I'm aware of a couple of others working in the same space. Write.as comes to mind, thought I don't think they're doing publications etc.

3 comments

From one developer in a crowded marketplace (mine is photo management software) to another (you're describing a CMS), I'd spend some quality time researching open and closed source alternatives, and have a ready answer for how your product's features differentiate you from the crowd.

Make sure you also check out WordPress, Ghost, GatsbyJS, Hugo (and then expand the search by those terms + " alternative").

Good luck!

Thank you for the advice, friend!
As a person who blogs on certain areas in ML, the sole thing I look for in any platform is SEO. I tried going on Medium, but because of the lack of LaTex support, I had to go on my own blog, but I'd really like if there's an alternate to Medium with amazing SEO (as you explained).
That's definitely one of Medium's strengths and something I'd like to focus on when I find the time. I still have much reading to do about SEO in general.

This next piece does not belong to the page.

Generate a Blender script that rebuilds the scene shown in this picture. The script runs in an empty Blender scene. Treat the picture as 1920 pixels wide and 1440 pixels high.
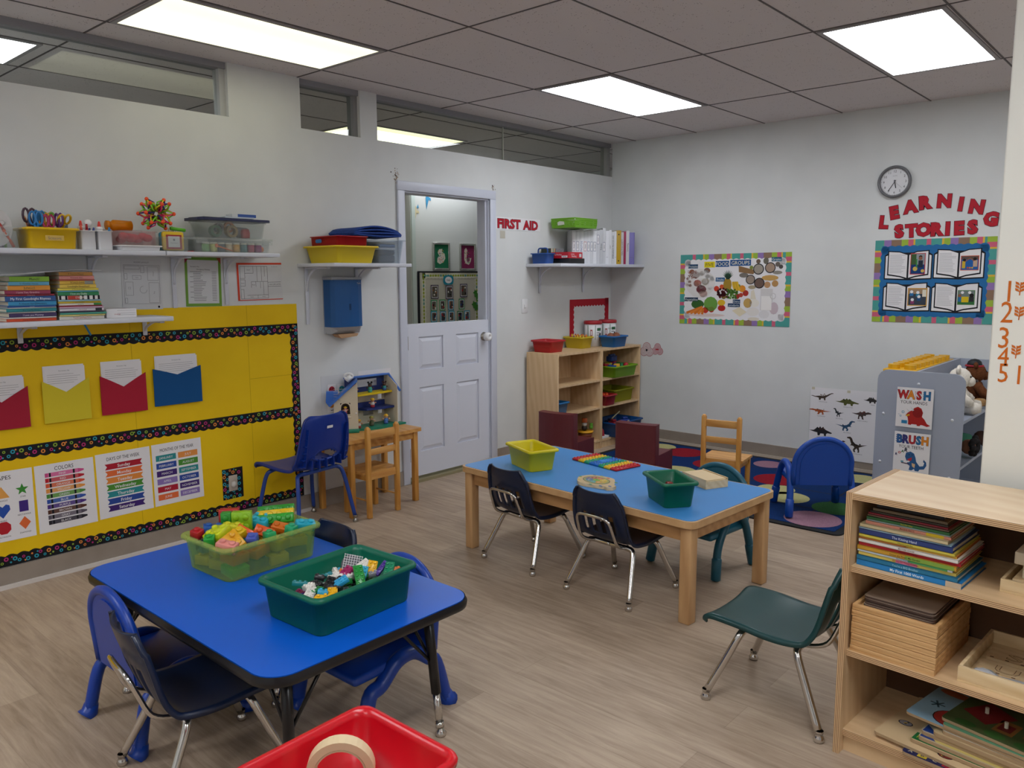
import bpy, bmesh, math, random
from mathutils import Matrix, Vector
from math import sin, cos, pi, radians
S = bpy.context.scene
COL = S.collection
# ---------------------------------------------------------------- camera
cam = bpy.data.cameras.new('camera'); cam.sensor_width = 36; cam.lens = 27.948; cam.clip_start = .05
co = bpy.data.objects.new('camera', cam); COL.objects.link(co)
_R = Vector((.7480334, .66365007, -.00382329)); _U = Vector((-.08655044, .10326384, .99088122)); _F = Vector((-.65799321, .74088134, -.13468401))
co.matrix_world = Matrix(((_R.x, _U.x, -_F.x, 4.3335), (_R.y, _U.y, -_F.y, -6.2922), (_R.z, _U.z, -_F.z, 1.5075), (0, 0, 0, 1)))
S.camera = co
# ---------------------------------------------------------------- world, exposure
w = bpy.data.worlds.new('world'); S.world = w; w.use_nodes = True
w.node_tree.nodes['Background'].inputs[0].default_value = (.8, .85, 1, 1); w.node_tree.nodes['Background'].inputs[1].default_value = .05
S.view_settings.view_transform = 'Standard'; S.view_settings.look = 'None'; S.view_settings.gamma = 1; S.view_settings.use_curve_mapping = False
S.view_settings.exposure = .62
LIGHT_COOL, LIGHT_WARM = 6.8, .95
# ---------------------------------------------------------------- materials
def lin(h):
    if not isinstance(h, str): return tuple(h)
    r = [int(h[i:i + 2], 16) / 255 for i in (0, 2, 4)]
    return tuple(c / 12.92 if c <= .04045 else ((c + .055) / 1.055) ** 2.4 for c in r)
_M = {}
def mat(h, rough=.5, metal=0., spec=.5, clear=0., emit=0., name=None):
    k = (h, rough, metal, spec, clear, emit)
    if k in _M: return _M[k]
    m = bpy.data.materials.new(name or 'mat_%s' % (h if isinstance(h, str) else 'x')); m.use_nodes = True
    nt = m.node_tree; b = nt.nodes['Principled BSDF']; c = lin(h)
    b.inputs['Base Color'].default_value = (*c, 1); b.inputs['Roughness'].default_value = rough
    b.inputs['Metallic'].default_value = metal; b.inputs['Specular IOR Level'].default_value = spec
    if emit: b.inputs['Emission Color'].default_value = (*c, 1); b.inputs['Emission Strength'].default_value = emit
    if clear:
        t = nt.nodes.new('ShaderNodeBsdfTransparent'); t.inputs[0].default_value = (*[min(1, x ** .45) for x in c], 1)
        mx = nt.nodes.new('ShaderNodeMixShader'); mx.inputs[0].default_value = clear
        o = nt.nodes['Material Output']
        nt.links.new(b.outputs[0], mx.inputs[1]); nt.links.new(t.outputs[0], mx.inputs[2]); nt.links.new(mx.outputs[0], o.inputs[0])
    _M[k] = m
    return m
def nodes(name):
    m = bpy.data.materials.new(name); m.use_nodes = True; nt = m.node_tree
    b = nt.nodes['Principled BSDF']
    def N(t, **kw):
        n = nt.nodes.new('ShaderNode' + t)
        for k, v in kw.items(): setattr(n, k, v)
        return n
    def L(a, b): nt.links.new(a, b)
    return m, b, N, L
def ramp(N, stops):
    r = N('ValToRGB'); e = r.color_ramp.elements
    while len(e) < len(stops): e.new(.5)
    for i, (p, c) in enumerate(stops): e[i].position = p; e[i].color = (*lin(c), 1)
    return r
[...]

LaTex, syntax/code was high on my priority-list while initially building my product since I wanted to primarily target technical writers.

The author's point certainly has to do with no more RSS networking.
Writing a blog engine is trivial. Monetizing it is hard.
Yup, that's probably why it will mostly be a hobby project supporting a limited number of great writers/publications so that I don't have to think about funding/growth and all the things that are associated with that!